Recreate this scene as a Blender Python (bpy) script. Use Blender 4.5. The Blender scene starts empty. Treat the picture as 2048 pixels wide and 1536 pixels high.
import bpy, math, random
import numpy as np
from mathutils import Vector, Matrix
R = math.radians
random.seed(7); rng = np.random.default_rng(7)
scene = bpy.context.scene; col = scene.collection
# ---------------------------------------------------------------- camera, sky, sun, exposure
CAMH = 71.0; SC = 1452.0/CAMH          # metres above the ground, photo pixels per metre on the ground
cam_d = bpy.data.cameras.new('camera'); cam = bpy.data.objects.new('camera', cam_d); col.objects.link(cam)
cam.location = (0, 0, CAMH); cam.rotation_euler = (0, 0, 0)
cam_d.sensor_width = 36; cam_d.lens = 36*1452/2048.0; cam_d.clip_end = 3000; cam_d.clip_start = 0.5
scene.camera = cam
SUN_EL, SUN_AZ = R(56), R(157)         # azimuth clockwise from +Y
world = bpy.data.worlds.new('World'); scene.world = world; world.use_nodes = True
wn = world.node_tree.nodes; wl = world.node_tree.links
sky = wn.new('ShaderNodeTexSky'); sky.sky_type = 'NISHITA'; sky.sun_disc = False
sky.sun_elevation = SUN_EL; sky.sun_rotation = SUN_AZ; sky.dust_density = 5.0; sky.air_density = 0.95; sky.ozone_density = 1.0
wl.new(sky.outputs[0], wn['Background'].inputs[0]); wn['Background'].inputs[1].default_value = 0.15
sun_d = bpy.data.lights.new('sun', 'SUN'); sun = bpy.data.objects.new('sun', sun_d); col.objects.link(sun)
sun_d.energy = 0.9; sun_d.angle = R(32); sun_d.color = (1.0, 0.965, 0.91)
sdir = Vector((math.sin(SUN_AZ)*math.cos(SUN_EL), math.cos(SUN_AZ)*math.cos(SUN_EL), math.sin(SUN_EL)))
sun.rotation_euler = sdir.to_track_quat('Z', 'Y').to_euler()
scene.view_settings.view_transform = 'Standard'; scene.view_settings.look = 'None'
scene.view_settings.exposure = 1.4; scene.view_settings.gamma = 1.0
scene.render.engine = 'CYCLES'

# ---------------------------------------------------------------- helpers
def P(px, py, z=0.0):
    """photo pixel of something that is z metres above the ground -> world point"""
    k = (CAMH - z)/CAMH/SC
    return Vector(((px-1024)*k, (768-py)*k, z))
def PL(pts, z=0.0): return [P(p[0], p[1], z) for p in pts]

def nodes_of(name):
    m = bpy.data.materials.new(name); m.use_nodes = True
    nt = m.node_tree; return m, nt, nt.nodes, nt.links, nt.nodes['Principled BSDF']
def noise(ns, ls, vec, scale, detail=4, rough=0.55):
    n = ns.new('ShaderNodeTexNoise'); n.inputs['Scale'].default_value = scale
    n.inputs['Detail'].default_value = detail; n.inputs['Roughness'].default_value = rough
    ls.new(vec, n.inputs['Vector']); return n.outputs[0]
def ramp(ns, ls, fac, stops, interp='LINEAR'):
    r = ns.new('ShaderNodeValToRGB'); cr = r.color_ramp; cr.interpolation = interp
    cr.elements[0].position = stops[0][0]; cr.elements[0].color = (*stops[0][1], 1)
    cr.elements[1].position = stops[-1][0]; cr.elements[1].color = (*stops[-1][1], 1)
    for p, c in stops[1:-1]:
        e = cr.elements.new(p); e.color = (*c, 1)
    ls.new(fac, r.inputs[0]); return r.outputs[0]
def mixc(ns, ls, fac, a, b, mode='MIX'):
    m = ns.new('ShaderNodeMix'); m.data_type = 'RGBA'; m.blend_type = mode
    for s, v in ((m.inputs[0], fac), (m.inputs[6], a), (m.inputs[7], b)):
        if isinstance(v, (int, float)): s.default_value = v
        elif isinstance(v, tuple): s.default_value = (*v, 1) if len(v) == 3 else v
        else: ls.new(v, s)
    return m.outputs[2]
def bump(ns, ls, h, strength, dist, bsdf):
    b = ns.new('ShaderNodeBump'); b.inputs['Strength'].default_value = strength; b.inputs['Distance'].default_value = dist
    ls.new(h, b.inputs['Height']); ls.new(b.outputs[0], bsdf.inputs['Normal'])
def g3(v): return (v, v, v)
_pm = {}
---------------
### Task requirements
Output all of the data again, exactly.

### Correct output
Recreate this scene as a Blender Python (bpy) script. Use Blender 4.5. The Blender scene starts empty. Treat the picture as 2048 pixels wide and 1536 pixels high.
import bpy, math, random
import numpy as np
from mathutils import Vector, Matrix
R = math.radians
random.seed(7); rng = np.random.default_rng(7)
scene = bpy.context.scene; col = scene.collection
# ---------------------------------------------------------------- camera, sky, sun, exposure
CAMH = 71.0; SC = 1452.0/CAMH          # metres above the ground, photo pixels per metre on the ground
cam_d = bpy.data.cameras.new('camera'); cam = bpy.data.objects.new('camera', cam_d); col.objects.link(cam)
cam.location = (0, 0, CAMH); cam.rotation_euler = (0, 0, 0)
cam_d.sensor_width = 36; cam_d.lens = 36*1452/2048.0; cam_d.clip_end = 3000; cam_d.clip_start = 0.5
scene.camera = cam
SUN_EL, SUN_AZ = R(56), R(157)         # azimuth clockwise from +Y
world = bpy.data.worlds.new('World'); scene.world = world; world.use_nodes = True
wn = world.node_tree.nodes; wl = world.node_tree.links
sky = wn.new('ShaderNodeTexSky'); sky.sky_type = 'NISHITA'; sky.sun_disc = False
sky.sun_elevation = SUN_EL; sky.sun_rotation = SUN_AZ; sky.dust_density = 5.0; sky.air_density = 0.95; sky.ozone_density = 1.0
wl.new(sky.outputs[0], wn['Background'].inputs[0]); wn['Background'].inputs[1].default_value = 0.15
sun_d = bpy.data.lights.new('sun', 'SUN'); sun = bpy.data.objects.new('sun', sun_d); col.objects.link(sun)
sun_d.energy = 0.9; sun_d.angle = R(32); sun_d.color = (1.0, 0.965, 0.91)
sdir = Vector((math.sin(SUN_AZ)*math.cos(SUN_EL), math.cos(SUN_AZ)*math.cos(SUN_EL), math.sin(SUN_EL)))
sun.rotation_euler = sdir.to_track_quat('Z', 'Y').to_euler()
scene.view_settings.view_transform = 'Standard'; scene.view_settings.look = 'None'
scene.view_settings.exposure = 1.4; scene.view_settings.gamma = 1.0
scene.render.engine = 'CYCLES'

# ---------------------------------------------------------------- helpers
def P(px, py, z=0.0):
    """photo pixel of something that is z metres above the ground -> world point"""
    k = (CAMH - z)/CAMH/SC
    return Vector(((px-1024)*k, (768-py)*k, z))
def PL(pts, z=0.0): return [P(p[0], p[1], z) for p in pts]

def nodes_of(name):
    m = bpy.data.materials.new(name); m.use_nodes = True
    nt = m.node_tree; return m, nt, nt.nodes, nt.links, nt.nodes['Principled BSDF']
def noise(ns, ls, vec, scale, detail=4, rough=0.55):
    n = ns.new('ShaderNodeTexNoise'); n.inputs['Scale'].default_value = scale
    n.inputs['Detail'].default_value = detail; n.inputs['Roughness'].default_value = rough
    ls.new(vec, n.inputs['Vector']); return n.outputs[0]
def ramp(ns, ls, fac, stops, interp='LINEAR'):
    r = ns.new('ShaderNodeValToRGB'); cr = r.color_ramp; cr.interpolation = interp
    cr.elements[0].position = stops[0][0]; cr.elements[0].color = (*stops[0][1], 1)
    cr.elements[1].position = stops[-1][0]; cr.elements[1].color = (*stops[-1][1], 1)
    for p, c in stops[1:-1]:
        e = cr.elements.new(p); e.color = (*c, 1)
    ls.new(fac, r.inputs[0]); return r.outputs[0]
def mixc(ns, ls, fac, a, b, mode='MIX'):
    m = ns.new('ShaderNodeMix'); m.data_type = 'RGBA'; m.blend_type = mode
    for s, v in ((m.inputs[0], fac), (m.inputs[6], a), (m.inputs[7], b)):
        if isinstance(v, (int, float)): s.default_value = v
        elif isinstance(v, tuple): s.default_value = (*v, 1) if len(v) == 3 else v
        else: ls.new(v, s)
    return m.outputs[2]
def bump(ns, ls, h, strength, dist, bsdf):
    b = ns.new('ShaderNodeBump'); b.inputs['Strength'].default_value = strength; b.inputs['Distance'].default_value = dist
    ls.new(h, b.inputs['Height']); ls.new(b.outputs[0], bsdf.inputs['Normal'])
def g3(v): return (v, v, v)
_pm = {}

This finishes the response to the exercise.